# Challenge
Among the records below, find each line that includes the string "parts" and copy it.

(Scene script records)
## Begin
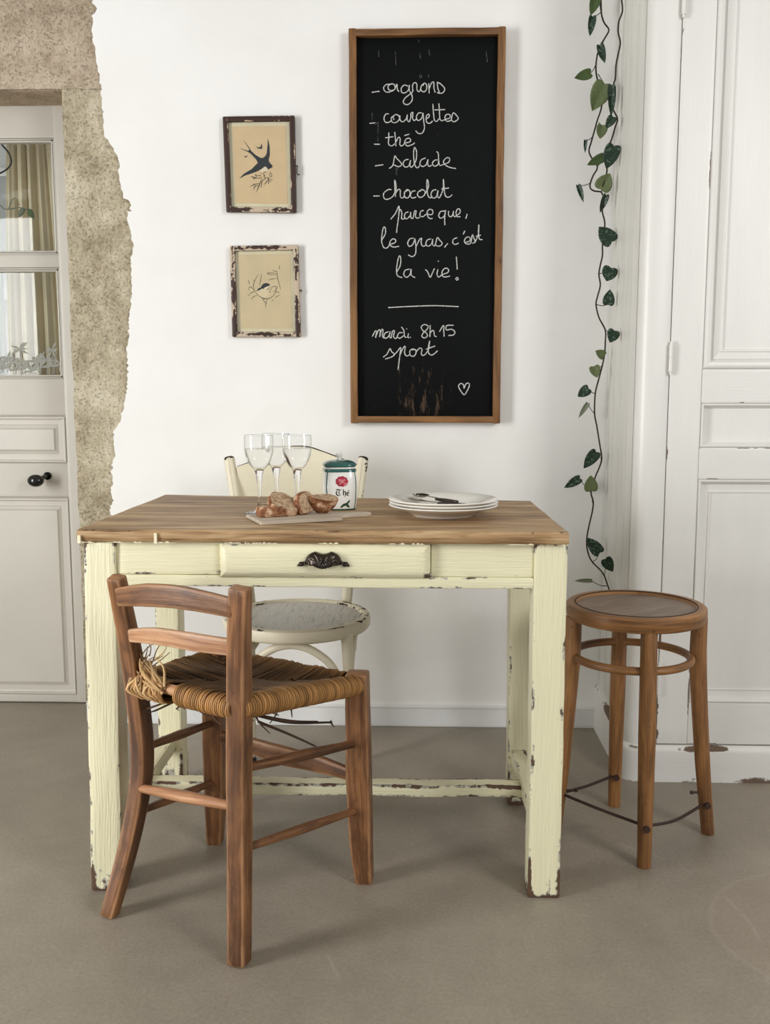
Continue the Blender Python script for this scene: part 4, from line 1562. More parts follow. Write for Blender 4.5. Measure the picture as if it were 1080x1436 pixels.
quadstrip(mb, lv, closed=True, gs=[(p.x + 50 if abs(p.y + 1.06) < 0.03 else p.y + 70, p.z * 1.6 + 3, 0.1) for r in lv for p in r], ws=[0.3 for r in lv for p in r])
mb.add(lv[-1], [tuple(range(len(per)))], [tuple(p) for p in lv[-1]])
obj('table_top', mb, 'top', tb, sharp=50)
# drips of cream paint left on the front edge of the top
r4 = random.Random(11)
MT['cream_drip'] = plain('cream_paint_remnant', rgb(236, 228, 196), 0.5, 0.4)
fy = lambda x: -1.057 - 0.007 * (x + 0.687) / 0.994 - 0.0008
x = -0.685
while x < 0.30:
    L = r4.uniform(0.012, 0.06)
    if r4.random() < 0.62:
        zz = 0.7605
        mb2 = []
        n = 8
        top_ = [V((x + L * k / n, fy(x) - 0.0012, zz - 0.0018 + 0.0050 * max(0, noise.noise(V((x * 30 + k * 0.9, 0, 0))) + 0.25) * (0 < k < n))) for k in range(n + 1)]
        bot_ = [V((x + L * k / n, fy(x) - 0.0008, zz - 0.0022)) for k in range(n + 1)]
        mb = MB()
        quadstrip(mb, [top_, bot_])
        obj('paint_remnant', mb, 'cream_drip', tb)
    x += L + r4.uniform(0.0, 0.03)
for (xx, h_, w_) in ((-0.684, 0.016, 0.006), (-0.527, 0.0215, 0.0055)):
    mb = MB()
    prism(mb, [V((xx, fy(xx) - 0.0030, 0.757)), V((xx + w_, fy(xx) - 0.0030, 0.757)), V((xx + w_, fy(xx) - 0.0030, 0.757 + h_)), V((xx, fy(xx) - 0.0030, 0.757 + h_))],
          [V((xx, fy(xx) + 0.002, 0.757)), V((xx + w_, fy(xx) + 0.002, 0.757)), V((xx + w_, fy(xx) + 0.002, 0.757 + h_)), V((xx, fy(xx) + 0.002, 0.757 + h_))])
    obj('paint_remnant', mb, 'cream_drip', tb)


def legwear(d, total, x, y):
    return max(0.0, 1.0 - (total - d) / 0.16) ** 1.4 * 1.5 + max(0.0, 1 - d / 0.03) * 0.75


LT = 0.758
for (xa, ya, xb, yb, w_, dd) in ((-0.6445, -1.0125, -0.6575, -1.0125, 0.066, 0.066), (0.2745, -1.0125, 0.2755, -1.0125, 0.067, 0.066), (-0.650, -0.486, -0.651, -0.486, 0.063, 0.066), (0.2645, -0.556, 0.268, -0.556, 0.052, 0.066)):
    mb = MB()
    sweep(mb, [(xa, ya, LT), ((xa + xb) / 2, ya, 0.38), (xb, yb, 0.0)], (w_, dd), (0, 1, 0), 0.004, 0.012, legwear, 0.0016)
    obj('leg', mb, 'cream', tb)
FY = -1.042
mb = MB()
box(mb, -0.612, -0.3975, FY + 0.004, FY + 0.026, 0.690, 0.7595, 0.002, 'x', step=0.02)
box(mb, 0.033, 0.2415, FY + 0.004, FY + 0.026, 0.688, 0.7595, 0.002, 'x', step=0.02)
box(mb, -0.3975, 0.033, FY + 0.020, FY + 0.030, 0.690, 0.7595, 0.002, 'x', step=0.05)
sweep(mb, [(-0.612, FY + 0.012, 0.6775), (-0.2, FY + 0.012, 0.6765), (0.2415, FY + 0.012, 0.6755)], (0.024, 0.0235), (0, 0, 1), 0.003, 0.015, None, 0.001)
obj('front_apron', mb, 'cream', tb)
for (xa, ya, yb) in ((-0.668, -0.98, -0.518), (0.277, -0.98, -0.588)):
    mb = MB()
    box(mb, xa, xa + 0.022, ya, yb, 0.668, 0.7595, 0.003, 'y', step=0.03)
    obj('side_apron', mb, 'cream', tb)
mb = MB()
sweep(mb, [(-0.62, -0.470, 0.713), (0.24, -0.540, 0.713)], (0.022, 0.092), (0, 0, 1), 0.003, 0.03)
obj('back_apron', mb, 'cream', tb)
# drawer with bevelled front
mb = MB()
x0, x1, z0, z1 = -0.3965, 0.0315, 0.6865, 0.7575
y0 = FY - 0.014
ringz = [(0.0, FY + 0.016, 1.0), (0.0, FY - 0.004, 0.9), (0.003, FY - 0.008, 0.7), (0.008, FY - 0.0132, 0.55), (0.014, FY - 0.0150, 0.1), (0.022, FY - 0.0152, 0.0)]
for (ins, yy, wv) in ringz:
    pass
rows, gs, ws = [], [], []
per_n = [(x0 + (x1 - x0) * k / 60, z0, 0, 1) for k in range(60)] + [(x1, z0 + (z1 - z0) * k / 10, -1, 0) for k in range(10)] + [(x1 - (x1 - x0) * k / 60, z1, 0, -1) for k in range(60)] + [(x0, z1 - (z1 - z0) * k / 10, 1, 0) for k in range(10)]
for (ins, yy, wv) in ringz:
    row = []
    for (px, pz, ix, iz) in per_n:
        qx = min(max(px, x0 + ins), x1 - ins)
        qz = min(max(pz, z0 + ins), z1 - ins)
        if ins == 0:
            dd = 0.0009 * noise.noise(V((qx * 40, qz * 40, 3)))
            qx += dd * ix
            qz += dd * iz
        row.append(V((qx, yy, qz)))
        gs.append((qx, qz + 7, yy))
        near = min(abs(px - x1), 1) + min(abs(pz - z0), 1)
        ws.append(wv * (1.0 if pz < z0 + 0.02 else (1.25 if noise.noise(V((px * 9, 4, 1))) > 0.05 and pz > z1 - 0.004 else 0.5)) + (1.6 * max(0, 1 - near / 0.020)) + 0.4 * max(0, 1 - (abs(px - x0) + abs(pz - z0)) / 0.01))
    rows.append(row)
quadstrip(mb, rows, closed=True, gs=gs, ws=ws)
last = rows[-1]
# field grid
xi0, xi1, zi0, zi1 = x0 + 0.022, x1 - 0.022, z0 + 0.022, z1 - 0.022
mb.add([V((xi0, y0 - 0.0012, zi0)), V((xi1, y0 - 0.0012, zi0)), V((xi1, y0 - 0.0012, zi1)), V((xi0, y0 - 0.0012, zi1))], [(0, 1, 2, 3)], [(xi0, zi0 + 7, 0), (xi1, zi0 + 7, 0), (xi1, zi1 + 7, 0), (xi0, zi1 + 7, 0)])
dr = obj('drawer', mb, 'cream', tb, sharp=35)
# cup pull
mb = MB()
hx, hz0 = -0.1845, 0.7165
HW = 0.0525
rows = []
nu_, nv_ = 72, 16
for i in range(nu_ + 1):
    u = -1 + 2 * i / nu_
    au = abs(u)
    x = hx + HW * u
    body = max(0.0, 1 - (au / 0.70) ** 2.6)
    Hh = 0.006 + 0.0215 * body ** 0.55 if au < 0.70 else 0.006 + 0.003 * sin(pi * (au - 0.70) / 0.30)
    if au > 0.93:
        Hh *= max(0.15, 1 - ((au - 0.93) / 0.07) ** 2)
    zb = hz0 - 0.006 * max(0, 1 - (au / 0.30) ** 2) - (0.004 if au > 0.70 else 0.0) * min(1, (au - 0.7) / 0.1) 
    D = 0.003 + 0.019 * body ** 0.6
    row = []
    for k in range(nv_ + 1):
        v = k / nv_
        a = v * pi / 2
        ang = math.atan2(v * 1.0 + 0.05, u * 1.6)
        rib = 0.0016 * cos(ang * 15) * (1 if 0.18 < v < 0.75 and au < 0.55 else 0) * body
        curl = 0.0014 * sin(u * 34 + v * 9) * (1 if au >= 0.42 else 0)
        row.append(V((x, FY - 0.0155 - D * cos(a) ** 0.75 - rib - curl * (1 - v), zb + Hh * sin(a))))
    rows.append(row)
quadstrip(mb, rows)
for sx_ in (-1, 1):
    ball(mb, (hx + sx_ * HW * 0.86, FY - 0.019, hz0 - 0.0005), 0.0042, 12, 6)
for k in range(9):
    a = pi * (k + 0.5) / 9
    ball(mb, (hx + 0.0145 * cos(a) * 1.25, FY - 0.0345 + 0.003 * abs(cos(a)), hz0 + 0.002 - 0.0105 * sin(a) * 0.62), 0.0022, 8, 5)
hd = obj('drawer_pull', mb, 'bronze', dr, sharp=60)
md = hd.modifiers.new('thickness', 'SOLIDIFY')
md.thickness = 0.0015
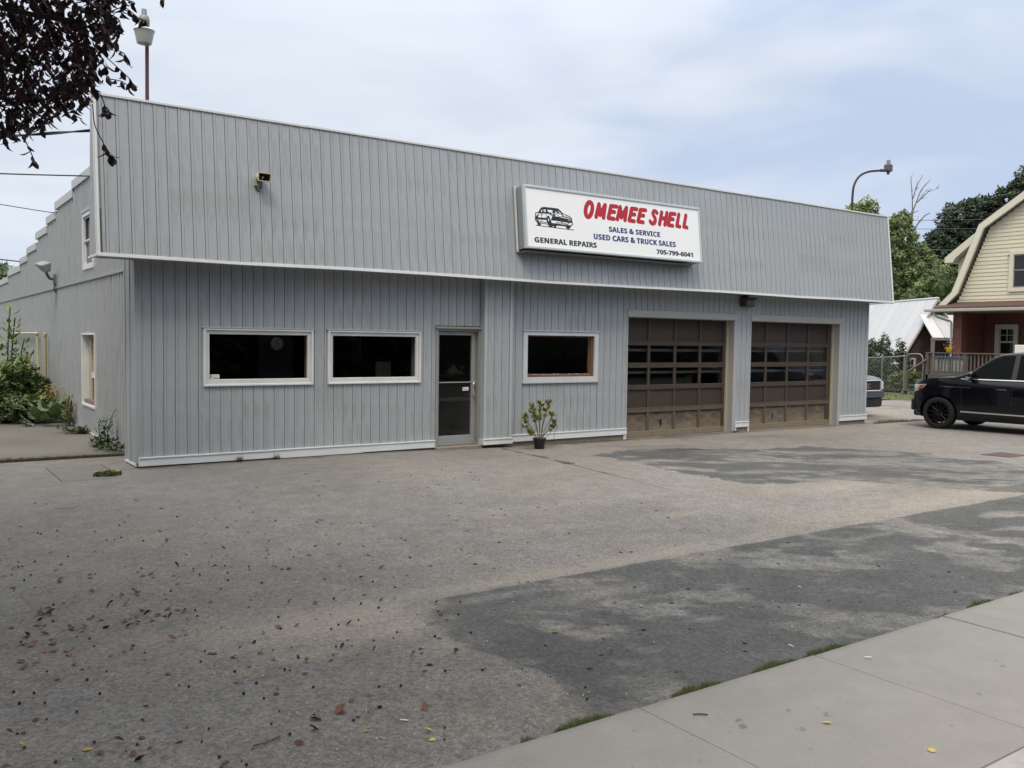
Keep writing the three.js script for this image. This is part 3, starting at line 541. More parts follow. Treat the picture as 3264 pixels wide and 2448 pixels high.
## End
# Answer to the problem
Continue the Blender Python script for this scene: part 4, from line 1562. More parts follow. Write for Blender 4.5. Measure the picture as if it were 1080x1436 pixels.
Keep writing the three.js script for this image. This is part 3, starting at line 541. More parts follow. Treat the picture as 3264 pixels wide and 2448 pixels high.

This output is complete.